Fue cuando descubrí, de nuevo, mi insignificancia. Dejé de pensar como lector y una fugaz llamarada de conciencia me convirtió en escritor. Y supe que sería casi imposible que algún día un libro mío estuviera en la estantería (no había ninguno de un mexicano) de esa enorme librería de Toronto. Y estábamos en Canadá, en su parte más meridional, muy cerca de Estados Unidos, con una enorme población hispanoparlante. Basta con lanzar la imaginación en un viaje más largo para concluir que ese resultado se repetiría, invariablemente, en el resto de los países.
El resultado de la visita a la librería fue variado. Mi yo lector estuvo contento por los ejemplares adquiridos. También un poco abrumado, a decir verdad. Mi yo escritor, que piensa en términos de fama, fue vapuleado por la realidad. En cambio, ese otro yo escritor, concluyó que, si bien la apuesta no será ganadora en términos de fortuna y éxito literario, vuelve válida la premisa por la cual se dedica a escribir: es algo que le encanta.

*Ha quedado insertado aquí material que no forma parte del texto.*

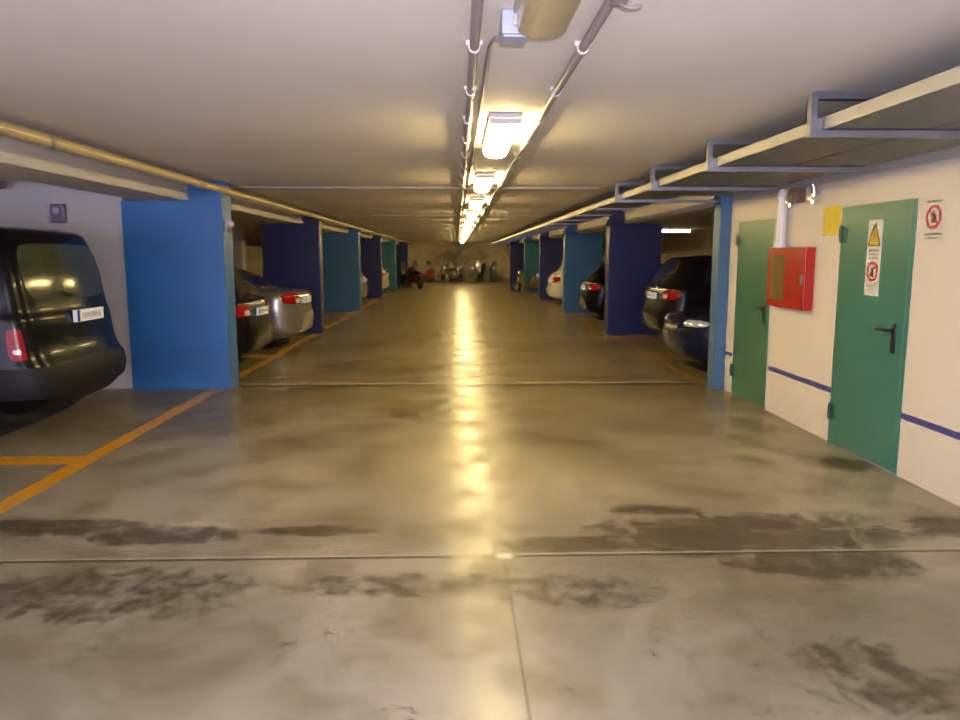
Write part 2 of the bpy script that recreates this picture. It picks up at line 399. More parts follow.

Así que, esté o no disponible su libro en las estanterías (mejor si sí), toparse con la contundente realidad que significa constatar que casi no hay autores hispanoamericanos en los libreros, valida, aunque sea un poco, al menos en términos personales, la decisión de que uno se dedique a lo que le gusta.
Así que no hay nada mejor para un escritor con ínfulas o el ego muy inflado que meterse a la librería de otro país. Así nos daremos cuenta de inmediato que no, que no merecemos más que el resto y, por supuesto, tampoco lo somos.